I suspect the mistake you're making is that you see a queue one day, then see a queue the next day, and assume that unsold loan parts from the previous day are still remaining unsold, without having bothered to check the "investor activity" tab where actual sales volume is recorded. For the loan part I sold yesterday while making some minor re-organisations to my portfolio, there was a £2k queue yesterday and there's a £4k queue today, but NONE of the loan parts that were in the queue yesterday are still there today; they all sold within a few hours - mine at some point in the evening, probably around the time of your reply... even the queues that aren't empty are moving queues rather than the almost static ones you're perhaps accustomed to.
You're kidding? I had all of my loans up for sale since February, none sold, the final one went into default last month. The smallest sales queue out of the lot was over £300,000 and hadn't moved from that size for the entire time it was up for sale, until trading was suspended on it. I was diversified across 18 or so borrowers. When you have 800+ days of default you can come back and lecture people.
|
|
sl75
Posts: 2,092
Likes: 1,245
|
Post by sl75 on Jan 8, 2019 10:07:59 GMT
You're kidding? I had all of my loans up for sale since February, none sold, the final one went into default last month. The smallest sales queue out of the lot was over £300,000 and hadn't moved from that size for the entire time it was up for sale, until trading was suspended on it. I was diversified across 18 or so borrowers. When you have 800+ days of default you can come back and lecture people. I've got the 800+ days of default loans too. However, these are a small part of diversified portfolio that is still earning more interest overall than it is losing to unrecoverable defaults.
If you chose to manage your portfolio differently that was of course up to you, but I'm quite happy to have banked the interest that's been paid while my loan parts were NOT in the sales queue.
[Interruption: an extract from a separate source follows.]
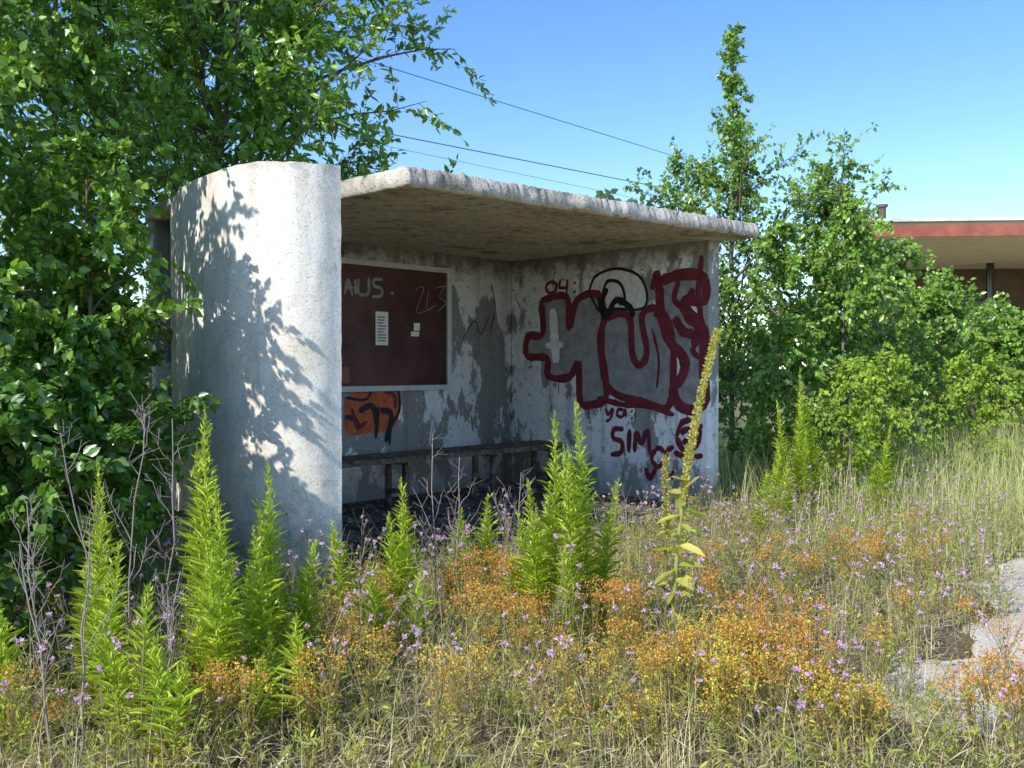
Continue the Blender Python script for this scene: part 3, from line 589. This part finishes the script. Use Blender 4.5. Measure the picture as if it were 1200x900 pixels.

When you've participated in some recent loans you can come back and lecture people about the performance of the current market.
|
|
Mr_N
Posts: 222
Likes: 225
|
Post by Mr_N on Jan 8, 2019 10:14:02 GMT
You're kidding? I had all of my loans up for sale since February, none sold, the final one went into default last month. The smallest sales queue out of the lot was over £300,000 and hadn't moved from that size for the entire time it was up for sale, until trading was suspended on it. I was diversified across 18 or so borrowers. When you have 800+ days of default you can come back and lecture people. I've got the 800+ days of default loans too. However, these are a small part of diversified portfolio that is still earning more interest overall than it is losing to unrecoverable defaults.
If you chose to manage your portfolio differently that was of course up to you, but I'm quite happy to have banked the interest that's been paid while my loan parts were NOT in the sales queue.
When you've participated in some recent loans you can come back and lecture people about the performance of the current market.
You're using blind luck to justify a superiority complex, Sir.